Muslim leaders 'alienate' youth

http://www.theaustralian.news.com.au/common/story_page/0,5744,17447292%255E2702,00.html

MUSLIM youth in Australia feel misrepresented by their own community spokespeople and want to take charge of bridging the gap between them and the wider population.

About 80 young Muslims from across Australia have come together for a national summit in Sydney today to discuss a solution to the issues they feel most affects them.

By the end of the day, they hope to present an action plan to the Federal Government, which helped organised the event.

Summit participant, Mustapha Kara-Ali, 29, from Sydney said he felt that plan would mention concerns that Muslim youth were misrepresented by ethnic council representatives who often spoke on their behalf.

"I think leadership is a definite thing the youth want to drive," Mr Kara-Ali said.

"They feel alienated from their own community representatives who are a lot of the time from ethnic councils that have come from overseas with a lot of baggage with them.

He said Australian Muslim youth were in a better position to drive understanding of Islam as they were in touch with community issues and Australian life.
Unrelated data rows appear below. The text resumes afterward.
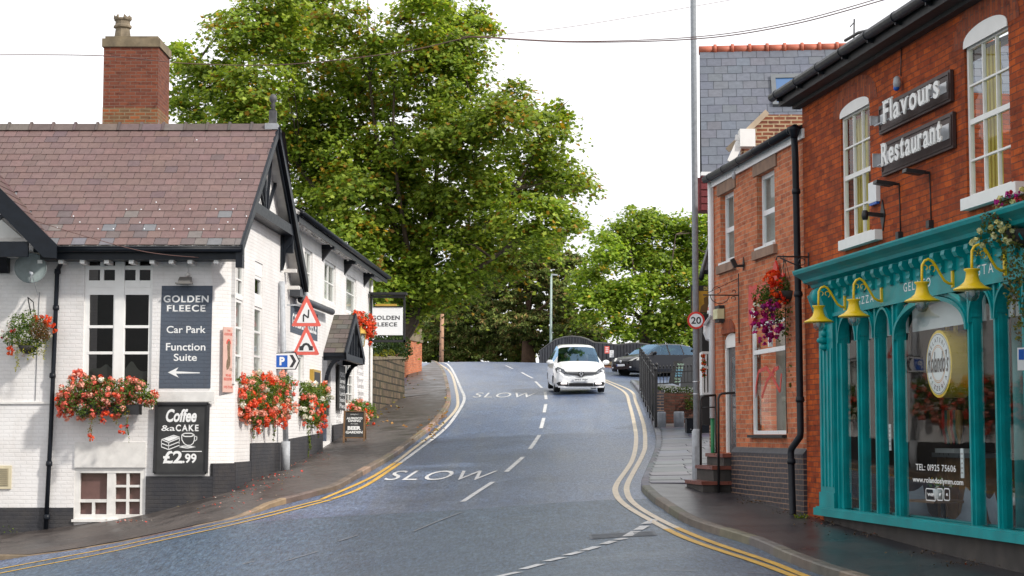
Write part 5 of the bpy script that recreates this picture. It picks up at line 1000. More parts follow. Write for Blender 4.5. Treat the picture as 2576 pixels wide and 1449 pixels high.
d = thing('aerial', 'black tv aerial rods lying over the restaurant gutter', 'aerial', Ra(R_S(2148, .3), .3, zW+.3)); a = MB(); p = P(2148, 108, 24.8); a.tube([p, P(2149, 48, 24.8)], .012, 6); a.tube([P(2126, 102, 24.6), P(2160, 82, 24.2), P(2260, 60, 22.9), P(2330, 38, 22.2)], .022, 6); a.tube([P(2160, 82, 24.2), P(2200, 96, 23.8), P(2280, 92, 22.9)], .018, 6); a.tube([P(2138, 68, 24.9), P(2150, 55, 24.9)], .008, 5); a.build('rods', M['iron'], d)
# yellow lamps: one built, three copied
def make_lamp():
    r = thing('gooseneck_lamp', 'x', 'lamp', (0, 0, 0), 'yellow gooseneck lamps over the teal shop front'); F = Frame((0, 0), (1, 0)); L = lambda o, z, s=0: (s, -o, z)
    a = MB(); a.wbox(-.022, .022, -.075, -.05, -.135, .135); a.build('wall_plate', M['yellow'], r, local=True)
    a = MB(); pts = [L(.07, -.085), L(.11, -.08), L(.16, -.05), L(.21, .03), L(.26, .12), L(.30, .17), L(.345, .19), L(.39, .17), L(.42, .12), L(.425, .0), L(.425, -.06)]; a.tube(pts, .016, 8); a.build('arm', M['yellow'], r, local=True)
    a = MB()
    for sg in (-1, 1):
        cc = L(.345+sg*.04, .09); pts = [(0, cc[1]+.001*k*0-sg*(.045-.0018*k)*math.cos(-1.2+k*.42), cc[2]+(.045-.0018*k)*math.sin(-1.2+k*.42)) for k in range(14)]; a.tube(pts, .006, 5)
    a.build('scroll', M['yellow'], r, local=True)
    a = MB(); a.lathe(L(.425, -.29), [(.20, .0), (.195, .012), (.13, .045), (.085, .085), (.07, .13), (.062, .19), (.085, .21), (.085, .222), (.02, .225)], 24); a.lathe(L(.425, -.29), [(.195, -.002), (.12, .035), (.05, .05)], 24); a.build('shade', M['yellow'], r, local=True)
    a = MB(); a.lathe(L(.425, -.41), [(.0, 0), (.04, .01), (.07, .05), (.08, .1), (.08, .13)], 16); a.build('bulb_glass', M['glassb'], r, local=True); a = MB(); a.lathe(L(.425, -.36), [(.0, 0), (.03, .02), (.035, .07), (.02, .12)], 10); a.build('bulb', M['signw'], r, local=True)
    return r
lp = make_lamp(); rzl = math.atan2(FR.n[0]*1, -FR.n[1]) 
rzl = math.atan2(-FR.n[0]*-1, -FR.n[1]) if False else math.atan2(FR.n[0], -FR.n[1])
for i, (x, y, lab) in enumerate(((2125, 757, 'yellow gooseneck lamp at the far corner of the teal fascia, left of the word pizza'), (2217.5, 740, 'yellow gooseneck lamp just right of the word pizza on the teal fascia'), (2397.5, 695, 'yellow gooseneck lamp whose shade covers part of the word gelato'), (2529.5, 661, 'yellow gooseneck lamp nearest the flowers, over the word pasta'))):
    o = lp if i == 0 else copy_tree(lp); s = R_S(x, .06); place(o, Ra(s, 0, R_Z(x, y, .06)), rzl, lab)
# things inside the shop (seen through the glass)
cS = lambda x, o: R_S(x, o)
d = thing('counter', 'long shop counter with grey top and wooden front seen through the window', 'counter', Ra(-1, -2, .2)); sA, sB = cS(2150, -1.6), cS(2440, -1.6); zt = R_Z(2330, 1138, -1.6); a = MB(); a.box(FR, sA, sB, -2.3, -1.55, zt-.06, zt); a.build('top', paint('grey_counter', (.16, .17, .18), .3), d); a = MB()
for k in range(24): s = sB+(sA-sB)*k/24; a.box(FR, s+.006, s+(sA-sB)/24-.006, -2.2, -1.62+.01*(k % 2), .0, zt-.06)
a.build('front_boards', M['wood'], d)
for k, (x, hgt, col, nm, lab) in enumerate(((2293, .33, (.65, .18, .03), 'tub', 'orange tub with a blue label on the shop counter'), (2322, .33, (.6, .5, .25), 'cup_stack', 'short stack of yellow striped cups on the counter'), (2335, .58, (.62, .42, .06), 'cup_stack', 'tall stack of yellow paper cups on the counter'), (2347, .5, (.5, .33, .08), 'cup_stack', 'middle sized stack of brown cups on the counter'))):
    d = thing(nm, lab, 'tub' if nm == 'tub' else 'cups', Ra(cS(x, -1.7), -1.7, zt), None if nm == 'tub' else 'cup stacks on the counter'); a = MB(); p = Ra(cS(x, -1.7), -1.75, zt)
    pf = [(.07, 0)]+[q for j in range(int(hgt/.06)) for q in ((.075, j*.06+.05), (.07, j*.06+.06))]+[(.06, hgt)]; a.lathe(p, pf, 14); a.build('body', paint(nm+str(k), col, .6), d)
    if nm == 'tub': a = MB(); a.lathe((p[0], p[1], p[2]+.16), [(.078, 0), (.079, .1)], 14); a.build('label_band', M['blue'], d)
d = thing('cone_stand', 'clear stand of ice cream cones in red and green sleeves', 'stand', Ra(cS(2390, -1.7), -1.7, zt)); a = MB()
for k in range(6): s = cS(2368, -1.7)-(k*.1); c_ = [(.5, .04, .04), (.04, .2, .18), (.5, .3, .1)][k % 3]; a.lathe(Ra(s, -1.72, zt+.12), [(.01, 0), (.05, .2), (.05, .45), (.045, .47)], 10, c_); 
a.build('cones', m_attr('cone_sleeve', .6), d); a = MB(); a.box(FR, cS(2368, -1.7)+.1, cS(2368, -1.7)-.6, -1.85, -1.6, zt, zt+.06); a.build('base', M['signw'], d)
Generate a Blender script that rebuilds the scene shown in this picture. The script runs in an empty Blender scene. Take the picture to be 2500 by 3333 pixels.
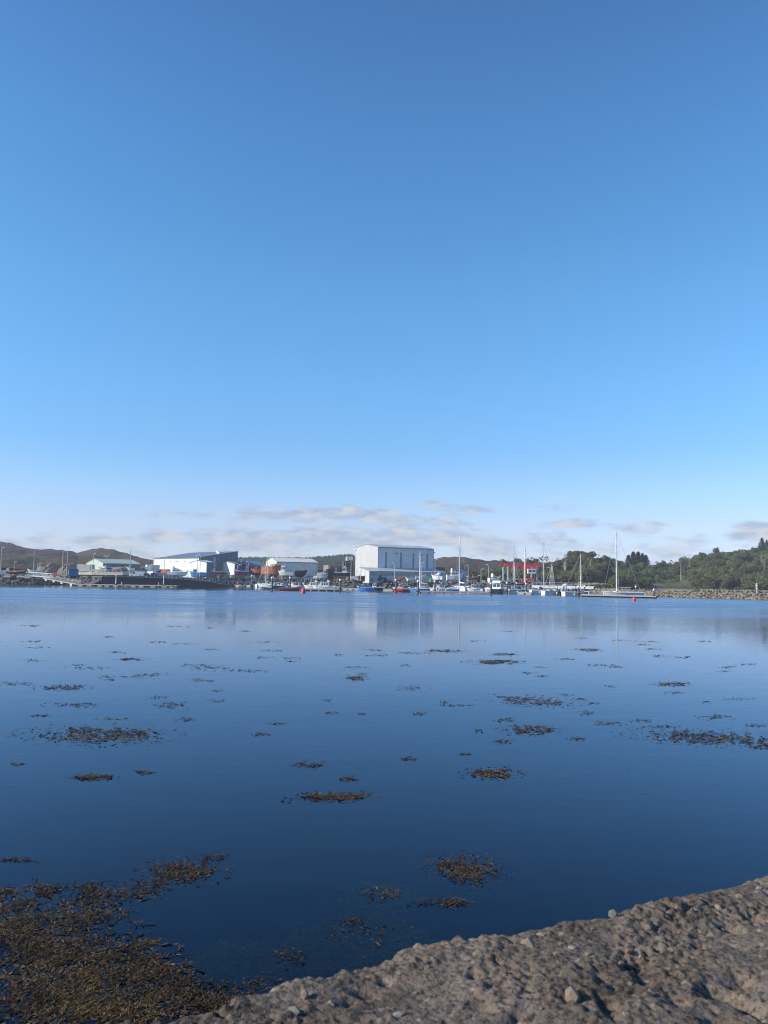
import bpy, bmesh, math, random
from math import radians as R, sin, cos, pi, atan2, sqrt
from mathutils import Vector, Matrix, noise

scene = bpy.context.scene
COL = scene.collection
rnd = random.Random(11)

# ---------------------------------------------------------------- camera
F, CX, CY = 2507.0, 1250.0, 1666.5           # focal length and centre in photograph pixels
CAMZ = 4.0
PITCH, ROLL = math.atan((1882 - CY) / F), R(0.8)
fwd = Vector((0, cos(PITCH), sin(PITCH)))
r0, u0 = Vector((1, 0, 0)), Vector((0, -sin(PITCH), cos(PITCH)))
rgt = r0 * cos(ROLL) + u0 * sin(ROLL)
upv = -r0 * sin(ROLL) + u0 * cos(ROLL)
cam = bpy.data.cameras.new('camera')
cam.sensor_fit = 'HORIZONTAL'; cam.sensor_width = 36.0
cam.lens = 36.0 * F / 2500.0
cam.clip_start = 0.05; cam.clip_end = 20000
cam.dof.use_dof = True; cam.dof.focus_distance = 120.0; cam.dof.aperture_fstop = 16.0
camo = bpy.data.objects.new('camera', cam); COL.objects.link(camo)
mw = Matrix((rgt, upv, -fwd)).transposed().to_4x4(); mw.translation = (0, 0, CAMZ)
camo.matrix_world = mw
scene.camera = camo

# ---------------------------------------------------------------- sun and sky
SUN_EL, SUN_AZ = R(27), R(-103)               # azimuth measured from +Y (view direction), negative = left
sd = Vector((sin(SUN_AZ) * cos(SUN_EL), cos(SUN_AZ) * cos(SUN_EL), sin(SUN_EL)))
sl = bpy.data.lights.new('sun', 'SUN'); sl.energy = 5.0; sl.angle = R(0.53); sl.color = (1.0, 0.91, 0.78)
so = bpy.data.objects.new('sun', sl); COL.objects.link(so)
so.rotation_euler = (-sd).to_track_quat('-Z', 'Y').to_euler()
so.location = (-60, 20, 60)

world = bpy.data.worlds.new('World'); scene.world = world; world.use_nodes = True


class NT:
    """small helper for building shader node trees"""
    def __init__(s, tree):
        s.t = tree; s.n = tree.nodes; s.l = tree.links

    def node(s, kind, **kw):
        nd = s.n.new(kind)
        for k, v in kw.items():
            setattr(nd, k, v)
        return nd

    def put(s, sock, val):
        if hasattr(val, 'is_output') or isinstance(val, bpy.types.NodeSocket):
            s.l.new(val, sock)
        else:
            sock.default_value = val

    def m(s, op, a, b=None, c=None, clamp=False):
        nd = s.n.new('ShaderNodeMath'); nd.operation = op; nd.use_clamp = clamp
        s.put(nd.inputs[0], a)
        if b is not None: s.put(nd.inputs[1], b)
        if c is not None: s.put(nd.inputs[2], c)
        return nd.outputs[0]

    def mix(s, fac, a, b, blend='MIX'):
        nd = s.n.new('ShaderNodeMix'); nd.data_type = 'RGBA'; nd.blend_type = blend
        s.put(nd.inputs[0], fac); s.put(nd.inputs[6], a); s.put(nd.inputs[7], b)
        return nd.outputs[2]

    def step(s, x, lo, hi):
        nd = s.n.new('ShaderNodeMapRange'); nd.interpolation_type = 'SMOOTHSTEP'
        s.put(nd.inputs[0], x); s.put(nd.inputs[1], lo); s.put(nd.inputs[2], hi)
        nd.inputs[3].default_value = 0; nd.inputs[4].default_value = 1
        return nd.outputs[0]

    def noise(s, vec, scale, detail=3, rough=.5, dim='3D'):
        nd = s.n.new('ShaderNodeTexNoise'); nd.noise_dimensions = dim
        s.put(nd.inputs['Vector'], vec)
        nd.inputs['Scale'].default_value = scale; nd.inputs['Detail'].default_value = detail
        nd.inputs['Roughness'].default_value = rough
        return nd.outputs['Fac']

    def xyz(s, x, y, z):
        nd = s.n.new('ShaderNodeCombineXYZ')
        for i, v in enumerate((x, y, z)): s.put(nd.inputs[i], v)
        return nd.outputs[0]

    def ramp(s, fac, stops):
        nd = s.n.new('ShaderNodeValToRGB'); s.put(nd.inputs[0], fac)
        e = nd.color_ramp.elements
        while len(e) < len(stops): e.new(0.5)
        for el, (p, c) in zip(e, stops):
            el.position = p; el.color = tuple(c) + (1,) if len(c) == 3 else c
        return nd.outputs[0]


def srgb(r, g, b):
    f = lambda c: (c / 255 / 12.92) if c / 255 <= .04045 else ((c / 255 + .055) / 1.055) ** 2.4
    return (f(r), f(g), f(b))


W = NT(world.node_tree)
for nd in list(W.n): W.n.remove(nd)
sky = W.node('ShaderNodeTexSky', sky_type='NISHITA')
sky.sun_disc = False; sky.sun_elevation = SUN_EL; sky.sun_rotation = SUN_AZ
sky.altitude = 0; sky.air_density = 1.0; sky.dust_density = 0.1; sky.ozone_density = 3.0
SKYS = 0.107
tc = W.node('ShaderNodeTexCoord')
sep = W.node('ShaderNodeSeparateXYZ'); W.l.new(tc.outputs['Generated'], sep.inputs[0])
az = W.m('ARCTAN2', sep.outputs[0], sep.outputs[1])
el = W.m('ARCSINE', sep.outputs[2])
# the clear-sky colours of that day: deeper blue overhead, paler and bluer near the horizon than the model's
tint = W.ramp(W.m('DIVIDE', el, R(45), clamp=True), [(p / 45, tuple(x / 1.7 for x in c)) for p, c in (
    (0, (.84, .96, 1.50)), (3.7, (1.0, 1.01, 1.36)), (6.2, (.94, 1.10, 1.40)), (9.4, (.78, 1.13, 1.44)),
    (14, (.79, 1.27, 1.55)), (20, (.79, 1.36, 1.61)), (30, (.72, 1.30, 1.62)), (38.5, (.665, 1.13, 1.48)))])
clear = W.mix(1.0, W.mix(1.0, sky.outputs[0], tint, 'MULTIPLY'), (1.7, 1.7, 1.7, 1), 'MULTIPLY')
# low broken cloud near the horizon, all the way round
v = W.xyz(W.m('MULTIPLY', az, 15.0), W.m('MULTIPLY', el, 44.0), 0.0)
n1 = W.noise(v, 1.0, 6, .58)
v2 = W.xyz(W.m('MULTIPLY', az, 3.4), W.m('MULTIPLY', el, 15.0), 4.0)
n2 = W.noise(v2, 1.0, 2, .5)
band = W.m('SUBTRACT', 1.0, W.step(el, R(2.0), R(6.6)))
low = W.m('SUBTRACT', 1.0, W.step(el, R(1.8), R(3.8)))
cov = W.m('ADD', W.m('MULTIPLY', band, .10), W.m('MULTIPLY', low, .12))
cov = W.m('ADD', cov, W.m('MULTIPLY', n2, .22))
CLOUDS = [(690, 1628, 80, 14, .10), (650, 1670, 60, 12, .14), (830, 1672, 110, 24, .24), (1100, 1672, 130, 30, .26),
          (1330, 1692, 150, 32, .26), (1400, 1640, 90, 18, .20), (1600, 1660, 130, 16, .20), (1850, 1706, 130, 15, .22),
          (2140, 1708, 90, 16, .22), (2470, 1718, 70, 34, .30), (880, 1745, 420, 24, .18), (1450, 1750, 420, 24, .18),
          (350, 1752, 260, 18, .07), (690, 1500, 120, 10, .03)]
for (px, py, sx, sy, am) in CLOUDS:
    d = fwd * F + rgt * (px - CX) - upv * (py - CY); d.normalize()
    a0, e0 = atan2(d.x, d.y), math.asin(d.z)
    qa = W.m('POWER', W.m('ABSOLUTE', W.m('DIVIDE', W.m('SUBTRACT', az, a0), sx / F)), 2.0)
    qe = W.m('POWER', W.m('ABSOLUTE', W.m('DIVIDE', W.m('SUBTRACT', el, e0), sy / F)), 2.0)
    g = W.m('MULTIPLY', W.m('EXPONENT', W.m('MULTIPLY', W.m('ADD', qa, qe), -.8)), am)
    cov = W.m('ADD', cov, g)
dens = W.m('ADD', n1, W.m('SUBTRACT', cov, .24))
mask = W.m('MULTIPLY', W.step(dens, .485, .73), .80)
mask = W.m('MULTIPLY', mask, W.m('MULTIPLY', W.step(el, R(-1.5), R(.2)), W.m('SUBTRACT', 1.0, W.step(el, R(7), R(13)))))
k = .82 / SKYS
n3 = W.noise(v, 2.1, 3, .5)
c_dark = tuple(x * k for x in srgb(166, 181, 206)) + (1,)
c_lite = tuple(x * k for x in srgb(218, 217, 221)) + (1,)
cc = W.mix(W.step(n3, .38, .68), c_dark, c_lite)
skyc = W.mix(mask, clear, cc)
bg = W.node('ShaderNodeBackground'); bg.inputs[1].default_value = SKYS
W.l.new(skyc, bg.inputs[0])
wo = W.node('ShaderNodeOutputWorld'); W.l.new(bg.outputs[0], wo.inputs[0])

vs = scene.view_settings
vs.view_transform = 'Standard'; vs.look = 'None'; vs.exposure = 0.28; vs.gamma = 1.0; vs.use_curve_mapping = False
scene.cycles.max_bounces = 8; scene.cycles.volume_bounces = 0; scene.cycles.transparent_max_bounces = 12
scene.cycles.caustics_reflective = False; scene.cycles.caustics_refractive = False
scene.cycles.use_denoising = True; scene.cycles.filter_width = 1.05


# ---------------------------------------------------------------- pixel <-> place helpers (used to read real positions off the photo)
def ray(px, py):
    return fwd * F + rgt * (px - CX) - upv * (py - CY)


def P(px, py, Y):                       # the point on the pixel's ray at forward distance Y
    d = ray(px, py)
    return Vector((0, 0, CAMZ)) + d * (Y / d.y)


def hit(px, py, z=0.0):                 # the pixel's ray meets the level z
    d = ray(px, py)
    return Vector((0, 0, CAMZ)) + d * ((z - CAMZ) / d.z)


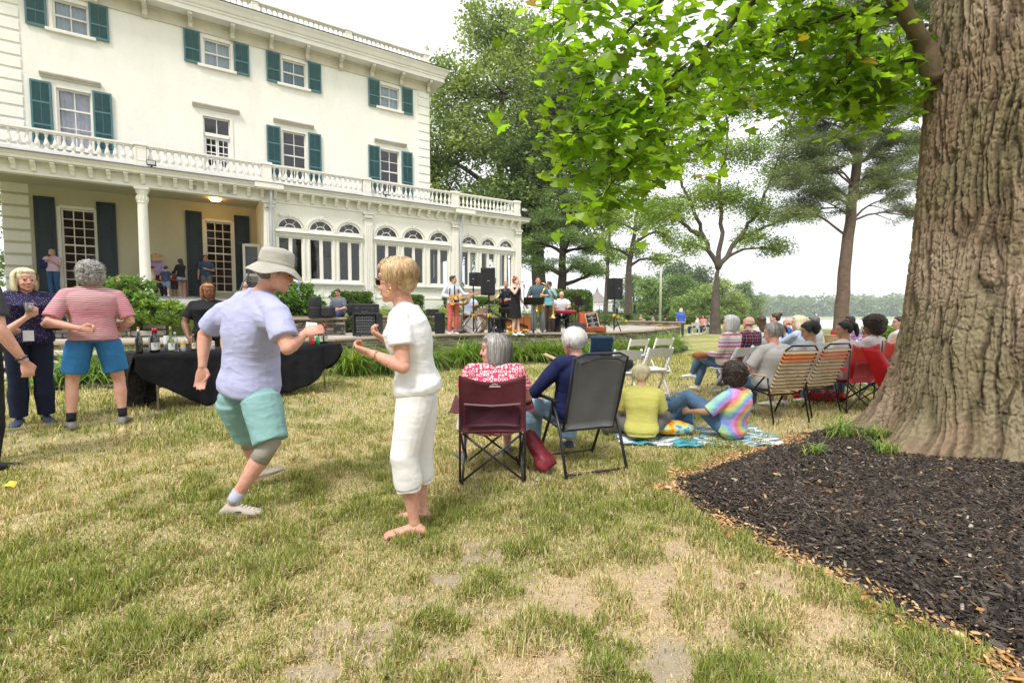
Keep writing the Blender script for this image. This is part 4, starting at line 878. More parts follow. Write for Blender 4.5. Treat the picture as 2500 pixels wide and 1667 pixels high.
tag(o, 'low wooded far shore running along the whole river', 'wood', kind='stuff')
# ------------------------------------------------------------------ shrubs, hedges, clumps
def shrub(name, label, base, blobs, per, spread, size, cols, seed, group=None, cat='shrub', asp=.5, up=.6, flowers=None):
 g_ = np.random.default_rng(seed); t_ = thing(name, label, cat, base, 0, group); mb = MB(); cl = []
 for b in blobs:
  P_ = ball_points(g_, b[:3], b[3:6], int(b[6]), .6); P_[:, 2] = np.maximum(P_[:, 2], .05); cl.append(P_)
  for p in P_[::6]: branch(mb, (b[0] * .3, b[1] * .3, 0), p, .012, .004, g_, 4, .06, 3)
 mb.build('stems', M_BARKD, t_, smooth=True); foliage('foliage', (0, 0, 0), np.concatenate(cl), per, spread, size, cols, seed + 1, M_LEAF, t_, asp, up, .8)
 if flowers:
  c_, n_, sz, nm = flowers; P_ = np.concatenate(cl); P_ = P_[np.argsort(-P_[:, 2] + P_[:, 1] * .8)][: max(n_ * 3, 6)]
  m = MB()
  for q in range(n_):
   p = P_[g_.integers(len(P_))] + (0, -.12, .06)
   for w_ in range(14): m.ell(p + g_.normal(0, sz * .5, 3), sz * .33, seg=5, nr=4)
  m.build('flowers', flat(nm, c_, .6), t_)
 return t_
RH = [(.09, .19, .035), (.25, .38, .08)]
shrub('hydrangea', 'big leafy green shrub beside the porch column', (-10.6, 13.2, 1.15), [(-.6, 0, .62, .75, .6, .55, 90), (.15, 0, .45, .7, .6, .42, 80), (-.2, .3, .95, .5, .5, .35, 50)], 26, .17, .13, RH, 201, asp=.45, flowers=((.62, .36, .28), 3, .05, 'faded_pink_bloom'))
shrub('azalea', 'low yellow green shrub at the foot of the big leafy one', (-9.6, 13.0, 1.1), [(0, 0, .32, .75, .5, .34, 90), (.5, .1, .25, .45, .4, .28, 50)], 26, .13, .09, [(.13, .22, .03), (.26, .38, .06)], 203)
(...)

"When certain specific Sheiks go on TV and speak in Arabic needing an interpreter, at the same time having been in Australia for 20 years, .... this is a definite indicator that these people are not committed to integrating, participating and social interaction with the wider community," Mr Kara-Ali said.

"As long as these ethnic councils ... are there in place and are being supported by government then all that is doing is alienating the youth even further from being able to build these bridges."

Australian Multicultural Foundation executive director Hass Dellal said delegates would give the government their outcomes as soon as the summit concluded today and lodge a full report by next week.

"Some of these young people have felt they don't belong and what we want to ensure that there is a sense of belonging and how best they can participate," Mr Dellal said.

Citizenship and Multicultural Affairs Minister John Cobb, who attended the summit today, said the meeting was one of a number of consultations with Muslim communities, following the prime minister's communique with community leaders on August 23.

"By the end of the day I hope they are going to say `Minister these are the things that you have to do' and those that we can, we shall," he said.

"By the end of this year we will have a target plan and earlier in the (new) year we will be putting that through."